Big Weather, a curation of artworks featuring some of the Indigenous community’s most diverse artists will be on display at the National Gallery of Victoria (NGV) from March 12.

An exclusive exhibition exploring the sophisticated understanding of weather systems that exist within Aboriginal and Torres Strait Islander cultural knowledge, Big Weather celebrates an intimate understanding of the land, which has been handed down over generations and has been recorded through song, dance and art.

Big Weather consists of painting, photography, weaving and sculpture pieces, and will even include paintings on bark, thus encompassing various elements and customs of First Nations culture.


Director of the NGV, Tony Ellwood AM, says the exhibit is a telling depiction of recent climate emergencies, and will be accompanied by a multitude of iconic Indigenous pieces.

“Big Weather will present works that speak to specific historical and contemporary environmental events that shape Australia’s diverse landscape including recent acquisitions that will be presented at the NGV for the first time and respond directly to current events including the 2019-20 Black Summer bushfires and the global climate emergency.

“Presented alongside these recent works will be pieces from the NGV Collection that reveal cultural stories and experiences interpreting the origins and effects of weather through works by artists including Albert Namatjira, Emily Kam Kngwarray, Bill Whiskey Tjapaltjarri and Rover Thomas,” he says.

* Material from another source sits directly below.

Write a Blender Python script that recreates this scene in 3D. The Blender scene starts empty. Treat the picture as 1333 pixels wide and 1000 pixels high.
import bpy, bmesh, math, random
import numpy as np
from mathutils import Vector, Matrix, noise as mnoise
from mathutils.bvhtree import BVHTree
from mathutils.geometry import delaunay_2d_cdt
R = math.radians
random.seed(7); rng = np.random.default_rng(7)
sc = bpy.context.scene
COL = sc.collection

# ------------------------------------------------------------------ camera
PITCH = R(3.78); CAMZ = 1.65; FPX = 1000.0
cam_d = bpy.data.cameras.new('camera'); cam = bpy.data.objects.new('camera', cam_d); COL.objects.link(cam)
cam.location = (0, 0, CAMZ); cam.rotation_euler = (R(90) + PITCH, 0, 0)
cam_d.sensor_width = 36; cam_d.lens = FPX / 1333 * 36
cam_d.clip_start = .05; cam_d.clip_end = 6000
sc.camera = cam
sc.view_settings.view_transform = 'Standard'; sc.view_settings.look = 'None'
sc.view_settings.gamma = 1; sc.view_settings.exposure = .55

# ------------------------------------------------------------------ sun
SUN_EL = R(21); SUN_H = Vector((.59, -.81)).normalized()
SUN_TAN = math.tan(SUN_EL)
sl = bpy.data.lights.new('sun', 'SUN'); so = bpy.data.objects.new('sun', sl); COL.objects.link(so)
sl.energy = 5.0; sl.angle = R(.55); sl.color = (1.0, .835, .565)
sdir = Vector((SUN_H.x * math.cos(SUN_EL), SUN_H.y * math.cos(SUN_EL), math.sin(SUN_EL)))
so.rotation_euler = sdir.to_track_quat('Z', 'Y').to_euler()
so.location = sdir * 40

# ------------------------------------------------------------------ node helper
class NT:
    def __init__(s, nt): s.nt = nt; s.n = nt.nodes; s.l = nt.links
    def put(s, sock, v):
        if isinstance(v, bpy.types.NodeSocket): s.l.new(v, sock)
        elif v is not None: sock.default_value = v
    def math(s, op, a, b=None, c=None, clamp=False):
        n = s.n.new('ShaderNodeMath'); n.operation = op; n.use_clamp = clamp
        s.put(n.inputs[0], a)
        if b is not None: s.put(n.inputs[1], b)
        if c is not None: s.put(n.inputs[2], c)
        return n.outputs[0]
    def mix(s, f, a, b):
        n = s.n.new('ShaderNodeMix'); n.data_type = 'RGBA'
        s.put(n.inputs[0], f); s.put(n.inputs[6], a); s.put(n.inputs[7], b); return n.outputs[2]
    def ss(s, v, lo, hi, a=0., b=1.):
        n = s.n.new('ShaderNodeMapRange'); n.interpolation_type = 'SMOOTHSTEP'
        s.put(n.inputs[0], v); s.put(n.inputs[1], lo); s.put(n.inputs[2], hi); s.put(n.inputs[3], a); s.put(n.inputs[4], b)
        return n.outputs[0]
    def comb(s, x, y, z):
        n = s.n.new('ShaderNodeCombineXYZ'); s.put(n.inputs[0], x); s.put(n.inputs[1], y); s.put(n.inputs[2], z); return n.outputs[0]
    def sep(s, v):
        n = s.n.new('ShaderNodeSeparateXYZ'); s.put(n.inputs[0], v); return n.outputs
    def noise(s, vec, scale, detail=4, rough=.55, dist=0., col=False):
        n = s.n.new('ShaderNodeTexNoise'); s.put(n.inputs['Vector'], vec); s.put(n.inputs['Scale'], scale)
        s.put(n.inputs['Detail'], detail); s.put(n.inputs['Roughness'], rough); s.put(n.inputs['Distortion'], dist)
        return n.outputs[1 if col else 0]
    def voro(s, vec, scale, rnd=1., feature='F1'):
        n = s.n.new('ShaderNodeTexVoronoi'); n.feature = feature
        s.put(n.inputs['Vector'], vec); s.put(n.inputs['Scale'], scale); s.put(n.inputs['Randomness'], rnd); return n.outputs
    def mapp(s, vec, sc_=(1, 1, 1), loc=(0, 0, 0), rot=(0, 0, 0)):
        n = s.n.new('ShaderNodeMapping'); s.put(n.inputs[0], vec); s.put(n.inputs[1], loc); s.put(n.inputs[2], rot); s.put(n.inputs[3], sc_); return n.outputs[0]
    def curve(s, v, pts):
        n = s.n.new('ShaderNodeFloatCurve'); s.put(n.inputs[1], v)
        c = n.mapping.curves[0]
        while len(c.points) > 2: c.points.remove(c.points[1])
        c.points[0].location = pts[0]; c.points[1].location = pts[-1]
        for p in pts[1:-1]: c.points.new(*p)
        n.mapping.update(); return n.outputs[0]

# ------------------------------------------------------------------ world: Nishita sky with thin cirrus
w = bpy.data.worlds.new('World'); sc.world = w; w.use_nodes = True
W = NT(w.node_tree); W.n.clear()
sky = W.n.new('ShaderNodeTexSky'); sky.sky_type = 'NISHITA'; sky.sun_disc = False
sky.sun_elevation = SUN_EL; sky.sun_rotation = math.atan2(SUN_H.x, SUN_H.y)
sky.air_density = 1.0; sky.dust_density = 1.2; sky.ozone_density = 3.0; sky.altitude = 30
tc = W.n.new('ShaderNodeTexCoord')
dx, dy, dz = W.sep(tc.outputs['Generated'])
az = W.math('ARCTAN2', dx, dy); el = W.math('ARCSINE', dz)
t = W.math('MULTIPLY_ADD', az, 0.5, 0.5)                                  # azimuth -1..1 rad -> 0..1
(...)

Climate change is addressed in works exploring extreme weather including flooding, bushfires, cyclones, and storms, and how these events are changing our landscape. Multi-disciplinary artist Clinton Naina links the effects of climate change to the ongoing impacts of colonisation in a recently acquired work titled Stolen Climate, which won the prestigious Queensland Premier’s Award at the 2020 Cairns Indigenous Art Fair.

Upon entering the exhibition, visitors will be greeted by a sculpture of the powerful ancestral spirit Bolngu, the Thunderman by Johnny Yirryirrngu placed alongside John Mawurndjul’s 1992 painting Namarrkon ngal-daluk, the female lightning spirit, portraying a formidable spirit who strikes lightning down to earth announcing the arrival of the wet season to Kuninjku people of Western Arnhem Land.

Big Weather will be displayed at the National Art Gallery of Victoria from 12 March – 21 October 2021 at The Ian Potter Centre.